Goal:
Extract every line that contains the string "wide".
━━━━━━━━
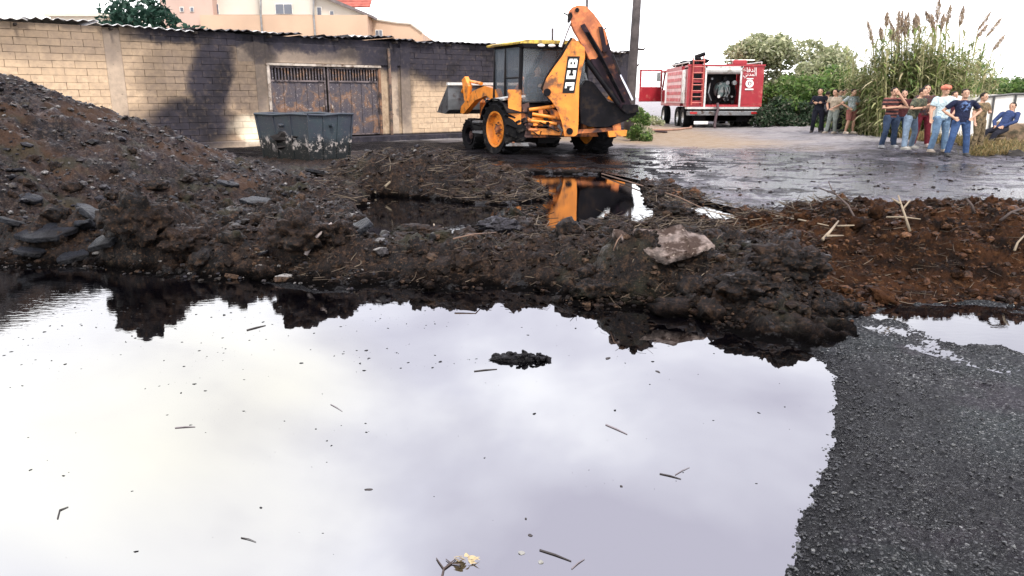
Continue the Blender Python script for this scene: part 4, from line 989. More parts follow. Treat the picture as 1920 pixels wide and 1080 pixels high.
# ================================================================== PEOPLE
def bake_remesh(o, vox, smooth=2):
    r = o.modifiers.new('r', 'REMESH'); r.mode = 'VOXEL'; r.voxel_size = vox; r.use_smooth_shade = True
    if smooth: q = o.modifiers.new('s', 'SMOOTH'); q.iterations = smooth; q.factor = .5
    dg = bpy.context.evaluated_depsgraph_get(); dg.update()
    me = bpy.data.meshes.new_from_object(o.evaluated_get(dg)); mm = o.data.materials[0]; o.modifiers.clear(); o.data = me
    me.materials.clear(); me.materials.append(mm); return o
def clothmat(name, a, b=None, kind=None, sc=9., rough=.85):
    if name in _mc: return _mc[name]
    t = NT(name); p = t.obj(); sx = t.n('SeparateXYZ'); t.l(p, sx.inputs[0]); n = t.noise(p, 6, 5, .6)
    c = t.mix(t.maprange(n, .3, .7), tuple(Vector(a)*.72), tuple(Vector([min(1, v*1.2) for v in a])))
    if kind == 'stripes':
        f = t.math('SINE', t.math('MULTIPLY', sx.outputs[2], 2*math.pi/.105)); c = t.mix(t.maprange(f, .1, .35), c, b)
    elif kind == 'camo':
        c = t.mix(t.maprange(t.noise(p, sc, 3, .6, 1.), .48, .54), c, b)
    elif kind == 'print':
        f = t.math('MULTIPLY', t.maprange(t.noise(p, 16, 4, .7), .50, .56), t.maprange(t.vm('DISTANCE', p, (0, -.14, 1.28)), .17, .10)); c = t.mix(f, c, b)
    t.set(col=c, rough=rough, spec=.2, nor=t.bump(t.noise(p, 11, 4, .6, 1.2), 1., .06)); _mc[name] = t.m; return t.m
M_SKIN = mat('skin', (.42, .24, .16), .55, var=.08, bump=0); M_HAIR = mat('dark_hair', (.018, .013, .011), .6, bump=.3); M_EYE = mat('eye_dark', (.02, .015, .015), .2, bump=0)
ARMS = {'down': ((.27, .02, 1.16), (.29, -.06, .90)), 'hip': ((.40, .06, 1.20), (.20, -.08, 1.02)), 'fold': ((.27, -.06, 1.17), (-.02, -.22, 1.20)), 'phone': ((.29, -.10, 1.20), (.10, -.25, 1.50)),
        'head': ((.42, -.02, 1.48), (.16, -.02, 1.72)), 'face': ((.28, -.16, 1.24), (.06, -.16, 1.56)), 'front': ((.26, -.05, 1.18), (.10, -.26, 1.02)), 'wheel': ((.28, -.14, 1.20), (.14, -.38, 1.20))}
def person(label, px, py, d=None, hgt=1.75, face=0., L='down', Rr='down', lean=(0, 0), bend=0., spread=.13, shirt=None, legs=None, shoes=(.06, .05, .045), head=0., cap=None, shorts=False, sleeves='short', wide=1.22, sit=None, group=None, zoff=0., hairc=None, leg_off=(0, 0)):
    if d is None: p0 = hit(px, py)
    else: p0 = W(px, py, d)
    k = hgt/1.75*.955
    pr = empty('person', p0+Vector((0, 0, zoff)), label, 'person', group)
    T = Matrix.Diagonal((wide, 1, 1, 1)) @ Matrix.Rotation(face, 4, 'Z') @ Matrix.Scale(k, 4)
    V = Vector
    def tor(p):   # bend/lean acts above the hips
        p = V(p); t = max(0, min(1, (p.z-.92)/.56)); hgt_ = p.z-.92
        return V((p.x+lean[0]*t, p.y-math.sin(bend)*max(0, hgt_)+lean[1]*t, .92+hgt_*(math.cos(bend) if hgt_ > 0 else 1)))
    hips = {s: V((s*.095, 0, .92)) for s in (-1, 1)}
    if sit:
        knee = {s: V((s*.16, -.42, .95)) for s in (-1, 1)}; ank = {s: V((s*.17, -.50, .50)) for s in (-1, 1)}
        if sit == 'recline': knee = {-1: V((-.20, -.40, .86)), 1: V((.05, -.46, .80))}; ank = {-1: V((-.28, -.62, .46)), 1: V((.02, -.72, .40))}
    else:
        knee = {s: V((s*spread+leg_off[0]*.4*(s > 0), -.03+s*.02, .50)) for s in (-1, 1)}; ank = {s: V((s*spread*1.25+leg_off[0]*(s > 0), .02+s*leg_off[1], .085)) for s in (-1, 1)}
    sh = {s: V((s*.185, 0, 1.43)) for s in (-1, 1)}
    nk, hd = tor((0, .01, 1.49)), tor((0, -.015, 1.635))
    b = MB(); c = MB(); tr = MB()
    tor_p = [tor(q) for q in ((0, 0, .90), (0, 0, 1.02), (0, .0, 1.18), (0, 0, 1.34), (0, .005, 1.44), (0, .01, 1.49))]
    b.tube(tor_p, [(.095, .145), (.095, .14), (.095, .14), (.105, .165), (.085, .15), (.055, .06)], 14)
    b.tube([nk, hd], [.057, .052], 10)
    HM = Matrix.Rotation(head, 3, 'Z')
    b.ell(hd+V((0, 0, .02)), (.078, .098, .115), sub=3); b.ell(hd+HM @ V((0, -.03, -.055)), (.058, .068, .06), sub=2)
    b.ell(hd+HM @ V((0, -.10, -.012)), (.015, .024, .028), sub=1)
    b.ell(hd+HM @ V((0, -.088, -.062)), (.027, .014, .010), sub=1)
    for s in (-1, 1): b.ell(hd+HM @ V((s*.080, .005, -.005)), (.012, .020, .032), sub=1)
    c.tube([p+V((0, 0, -.01)) for p in tor_p[:5]]+[tor((0, .01, 1.475))], [(.118, .168), (.118, .165), (.118, .162), (.128, .188), (.108, .175), (.07, .085)], 16)
    for s, nm in ((1, L), (-1, Rr)):
        e, w_ = ARMS[nm] if isinstance(nm, str) else nm
        e = tor((s*e[0], e[1], e[2])); w2 = tor((s*w_[0], w_[1], w_[2])); a = tor(sh[s])
        b.tube([a, a.lerp(e, .5), e, e.lerp(w2, .35), w2], [.055, .048, .042, .042, .029], 10)
        c.ell(a+V((-s*.01, 0, -.01)), (.075, .075, .07), sub=2)
        end = e if sleeves == 'short' else w2
        if sleeves == 'short': c.tube([a, a.lerp(e, .72)], [.072, .068], 10)
        else: c.tube([a, e, w2], [.07, .058, .044], 10)
        # hand with four fingers and a thumb
        hdv = (w2-e).normalized(); pc = w2+hdv*.055; side = hdv.cross(V((0, 1, 0))); side = side.normalized() if side.length > .1 else V((1, 0, 0)); nrm = hdv.cross(side)
        b.tube([w2-hdv*.01, w2+hdv*.03, w2+hdv*.085], [(.028, .028), (.020, .038), (.016, .040)], 8)
        for f in range(4):
            o_ = side*((f-1.5)*.021); ln = (.062, .075, .070, .052)[f]; r0 = w2+hdv*.075+o_
            b.tube([r0, r0+hdv*ln*.6+nrm*.008, r0+hdv*ln+nrm*.026], [.0105, .0095, .0085], 6)
        b.tube([w2+hdv*.02+side*.03, w2+hdv*.05+side*.055, w2+hdv*.08+side*.06+nrm*.012], [.013, .012, .010], 6)
    for s in (-1, 1):
        h, kn, an = hips[s], knee[s], ank[s]; tdir = (an-kn)
        b.tube([h, h.lerp(kn, .5), kn, kn.lerp(an, .3), an, an+V((0, 0, -.04))], [.085, .072, .056, .056, .036, .036], 10)
        b.tube([an+V((0, .02, -.045)), an+V((s*.01, -.07, -.055)), an+V((s*.015, -.16, -.062))], [.036, .034, .026], 8)
        if shorts: tr.tube([h+V((0, 0, .02)), h.lerp(kn, .5), kn+V((0, 0, .03))], [.105, .10, .095], 12)
        else: tr.tube([h+V((0, 0, .02)), h.lerp(kn, .5), kn, kn.lerp(an, .5), an+tdir.normalized()*.015], [.105, .092, .074, .072, .066], 12)
    tr.tube([V((0, 0, .84)), V((0, 0, .93)), tor((0, 0, 1.02))], [(.10, .13), (.118, .165), (.108, .155)], 14)
    body = b.build('body', M_SKIN, pr, T=T); bake_remesh(body, .0105*k, 1)
    o = c.build('shirt', shirt, pr, T=T); bake_remesh(o, .020*k, 1)
    o = tr.build('trousers' if not shorts else 'shorts', legs, pr, T=T); bake_remesh(o, .020*k, 1)
    M_SH = mat('shoe_%d' % int(shoes[0]*1000), shoes, .6, bump=0)
    for s in (-1, 1):
        an = ank[s]; m = MB(); m.tube([an+V((0, .055, -.045)), an+V((s*.005, -.03, -.035)), an+V((s*.01, -.12, -.052)), an+V((s*.015, -.19, -.06))], [(.040, .044), (.050, .044), (.036, .046), (.022, .034)], 10)
        m.box(an+V((s*.008, -.06, -.078)), (.085, .27, .022), bev=.008); m.build('shoe', M_SH, pr, T=T, auto=50)
    m = MB(); m.ell(hd+V((0, .014, .045)), (.086, .098, .098), sub=3, rough=.06, seed=px)
    bm = m.bm; dels = [v for v in bm.verts if (v.co-hd).y < -.045 and (v.co-hd).z < .085 or (v.co-hd).z < -.03]; bmesh.ops.delete(bm, geom=dels, context='VERTS')
    m.build('hair', hairc or M_HAIR, pr, T=T, smooth=True)
    m = MB(); 
    for s in (-1, 1): m.ell(hd+HM @ V((s*.031, -.088, .014)), (.012, .008, .007), sub=1); m.ell(hd+HM @ V((s*.031, -.090, .038)), (.022, .008, .005), sub=1)
    m.build('eyes', M_EYE, pr, T=T)
    if cap:
        m = MB(); m.ell(hd+V((0, .0, .075)), (.115, .125, .085), sub=3, rough=.12, seed=3, freq=3); m.ell(hd+V((.05, .06, .06)), (.10, .09, .07), sub=2, rough=.15, seed=5)
        m.build('head_scarf', cap, pr, T=T, smooth=True)
    return pr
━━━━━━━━
Solution to this exercise:
Continue the Blender Python script for this scene: part 4, from line 989. More parts follow. Treat the picture as 1920 pixels wide and 1080 pixels high.
def person(label, px, py, d=None, hgt=1.75, face=0., L='down', Rr='down', lean=(0, 0), bend=0., spread=.13, shirt=None, legs=None, shoes=(.06, .05, .045), head=0., cap=None, shorts=False, sleeves='short', wide=1.22, sit=None, group=None, zoff=0., hairc=None, leg_off=(0, 0)):
    T = Matrix.Diagonal((wide, 1, 1, 1)) @ Matrix.Rotation(face, 4, 'Z') @ Matrix.Scale(k, 4)